Milk caps returned to popularity when the World POG Federation and the Canada Games Company reintroduced them under the Pog brand name in the 1990s. The Pog fad soared, and peaked in the mid-1990s. Pogs were being handed out for opening bank accounts and in McDonald's Happy Meals. With the end of the Pogs fad, Canada Games went out of business in 1997.

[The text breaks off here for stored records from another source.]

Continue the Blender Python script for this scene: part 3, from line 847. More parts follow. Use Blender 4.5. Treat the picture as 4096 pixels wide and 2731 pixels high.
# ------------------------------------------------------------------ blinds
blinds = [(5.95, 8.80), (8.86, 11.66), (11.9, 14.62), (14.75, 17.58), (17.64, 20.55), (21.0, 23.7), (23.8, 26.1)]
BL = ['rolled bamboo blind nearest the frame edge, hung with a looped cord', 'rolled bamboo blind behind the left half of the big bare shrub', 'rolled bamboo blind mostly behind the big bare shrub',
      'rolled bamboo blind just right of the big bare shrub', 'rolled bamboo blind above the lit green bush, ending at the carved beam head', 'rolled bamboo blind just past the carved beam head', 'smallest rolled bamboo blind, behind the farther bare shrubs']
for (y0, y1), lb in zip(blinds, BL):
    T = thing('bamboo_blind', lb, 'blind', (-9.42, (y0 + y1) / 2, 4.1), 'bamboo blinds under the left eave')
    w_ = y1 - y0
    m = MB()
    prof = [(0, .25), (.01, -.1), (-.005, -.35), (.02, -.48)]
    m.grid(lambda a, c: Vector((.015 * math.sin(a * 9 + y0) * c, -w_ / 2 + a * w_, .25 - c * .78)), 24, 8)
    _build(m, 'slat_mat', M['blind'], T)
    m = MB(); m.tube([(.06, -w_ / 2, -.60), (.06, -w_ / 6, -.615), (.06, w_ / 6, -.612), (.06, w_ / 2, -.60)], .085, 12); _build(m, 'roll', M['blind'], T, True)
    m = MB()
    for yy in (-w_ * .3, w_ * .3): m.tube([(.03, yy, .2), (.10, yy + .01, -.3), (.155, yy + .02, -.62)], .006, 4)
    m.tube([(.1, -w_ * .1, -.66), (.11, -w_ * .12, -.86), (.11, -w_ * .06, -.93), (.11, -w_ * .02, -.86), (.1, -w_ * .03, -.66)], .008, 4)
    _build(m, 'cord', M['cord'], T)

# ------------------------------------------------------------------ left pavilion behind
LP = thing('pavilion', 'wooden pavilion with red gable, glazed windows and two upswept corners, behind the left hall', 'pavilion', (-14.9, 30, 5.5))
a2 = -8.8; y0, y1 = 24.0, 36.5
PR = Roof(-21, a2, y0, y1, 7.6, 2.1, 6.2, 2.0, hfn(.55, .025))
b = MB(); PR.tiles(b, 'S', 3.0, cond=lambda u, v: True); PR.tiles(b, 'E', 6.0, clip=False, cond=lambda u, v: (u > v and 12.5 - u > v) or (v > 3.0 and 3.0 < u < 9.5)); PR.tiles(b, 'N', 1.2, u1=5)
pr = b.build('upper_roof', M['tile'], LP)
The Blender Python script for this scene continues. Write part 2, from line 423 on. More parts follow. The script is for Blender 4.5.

And you can see, right in there, it's called a fad outright, so I don't feel too bad about using the terminology myself, frankly. But perhaps the most interesting part about Pogs isn't the history - though that is pretty cool I must say - or the fad itself, but the fact that it was so prevalent that it reached the heights of having big name companies attached to it. You wanted Disney pogs? They existed. You more of a Marvel Comics fan? They're here. Anything that could be used as imagery on a pog was, and as a result, a lot of pogs are pop culture heavy. Star Wars, WWE, Teenage Mutant Ninja Turtles, their likeness was eventually all used on the pog brand. Every single Saturday Morning Cartoon was put onto a pog, and I know this because about a decade ago my father left me an enormous pog collection, and it's somewhat remarkable, I must admit, the amount of franchises that wound up on these tiny little cardboard circles. Hell, pogs were even referenced more than once on The Simpsons in its golden years. If that doesn't tell you they were at the forefront of pop culture, what does?
Pogs have a weird history, no doubt, but it really does come from a time period where kids used anything to play in the street, reminiscent of another toy called Jacks, Pogs were simply a way for a kid to pass the time that then became overly commercialized to a fault. Hell, for a while, schools saw pogs as a form of gambling and forbade them to be brought onto the property. Course, schools never want kids to have fun, so that's not too surprising.
Either way, Pogs are one of those toys that are both ridiculous and mesmerizing. They were owned by everyone, referenced by many and remembered by few. These days, you can buy a bundle of pogs on eBay for dirt cheap - likely because they were so mass produced - so it's a pretty good hobby if one is interested in collecting something. And for what it's worth, some of the original art presented is pretty wild. It wasn't all movies and comic book and cartoon characters. A lot of times it was also just actual artwork made by weird designers or other such underground artists, and a lot of that artwork I think deserves to be seen and recognized for the solid stuff that it is.
So that's pogs. Perhaps not the most interesting entry into the blog thusfar, but hey, it was one that was worth a look, I think, especially because of its history. I played pogs a few times as a little girl, and I quite enjoyed it, and frankly I bet it'd be just as fun today, really. Maybe I'll bust out my collection, get some more online and make my girlfriend play with me. She's as into lame shit as I am.
As I said, a lot of toys become fads, but sometimes that's not a bad thing. Sure the fad may not last long, but they do leave a never ending impression, and that's worth more in the long run I'd say.